Semi-sweet red wine sits between fully dry and dessert-level sweetness on the scale. Technically, a wine carries the semi-sweet label when it contains roughly 12 to 45 grams of residual sugar per litre. In the glass, you’ll notice the sweetness clearly: fruit flavours are pronounced, tannins are soft, and there’s no drying sensation at the finish. Apothic Red is the most widely drunk semi-sweet red in the US. Jam Jar Sweet Shiraz sits in a similar range. Both pair well with savoury food because the sweetness counterbalances salt and spice.

What makes South African sweet red wine worth trying?
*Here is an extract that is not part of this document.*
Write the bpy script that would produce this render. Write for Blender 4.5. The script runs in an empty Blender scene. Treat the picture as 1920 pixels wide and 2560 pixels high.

The Western Cape’s warm climate produces Shiraz grapes with concentrated dark fruit and high natural sugar, which gives South African sweet reds their signature jammy intensity. Jam Jar Sweet Shiraz is the best-known example in the US market: blackberry, plum, and a chocolate finish that works better with spicy food than most European sweet reds. South African sweet reds also tend to offer strong value at the $12 to $15 price point compared to equivalent styles from France or Italy.

Can red wine lower cholesterol?

Some research suggests that moderate wine consumption is associated with higher HDL (good) cholesterol levels, potentially due to compounds like resveratrol and other polyphenols found in red grape skins. Sweet red wines contain these same compounds. The residual sugar doesn’t significantly change the cardiovascular picture. The more important variable is overall alcohol intake and drinking patterns rather than whether the wine is sweet or dry.